Our last two lines of setup create two tickets using the instance_spy method with a key/value argument status: "unsold", which seeds the double to know about the status method and to have a response ready if called. The instance_spy method creates a validating double just like instance_method; however, it adds the detail that any valid method that is not specified in the double returns nil, rather than throwing an error. Methods that are not defined in the class at all still throw errors. We’re doing that here to allow the tickets to save themselves to the database or whatever else they do without this test needing to care about the details.
The test for success adds one additional expectation, which is that the performance double will receive the message unsold_tickets(1) and return a list of one ticket.
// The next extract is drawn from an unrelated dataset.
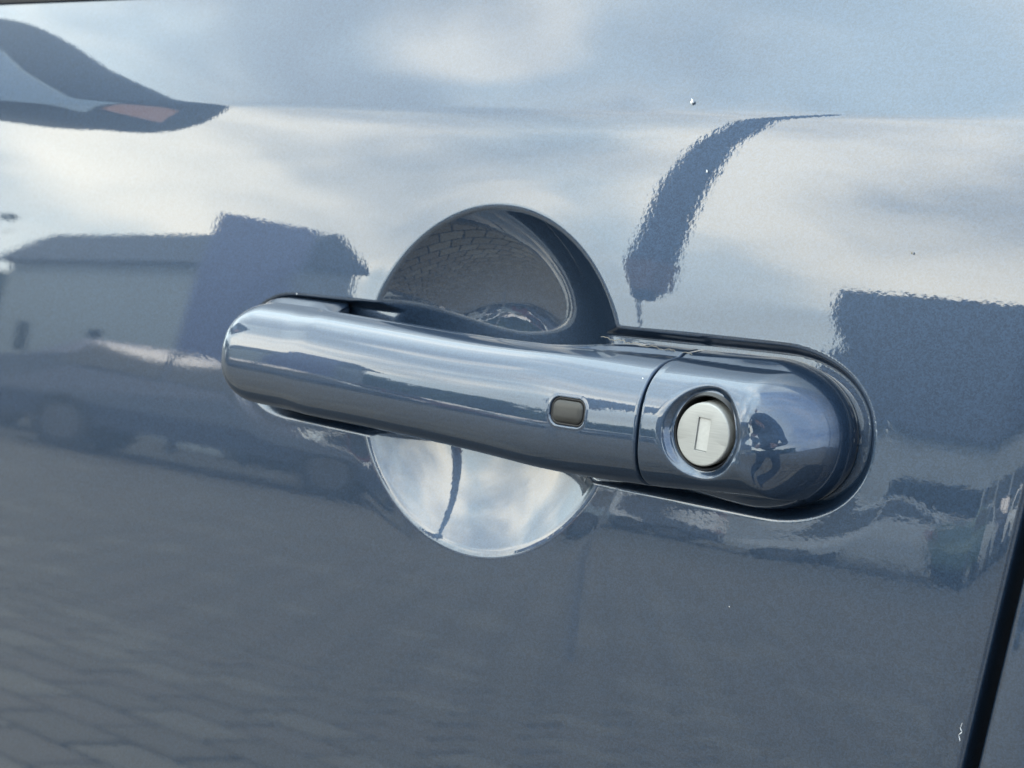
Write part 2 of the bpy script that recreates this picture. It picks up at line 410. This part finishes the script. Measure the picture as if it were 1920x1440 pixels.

Using expect instead of allow when setting the exception means that the test will fail if the unsold_tickets message is not received. We then create an AddsToCart workflow, passing it the user double and the performance double.
We run the workflow, and then have three more expectations: we expect the result of the workflow to be true, we expect that the ticket returned as unsold is added into the cart by the method place_in_cart_for, and we expect that the other ticket did not. As far as the AddsToCart workflow goes, this is a complete description of its behavior when run. Additional unit tests (which are in the code base, but that we won’t show in the book) verify that the method place_in_cart_for saves the test with the values that we’d expect: changing the status and associating it to a user.
The failure test is nearly identical, but sets up the case where there are no tickets available to be added to the cart by having the performance respond to unsold_tickets by returning an empty list. In this case, we expect the result of the workflow to be false, and we expect that neither ticket will receive the place_in_cart_for message.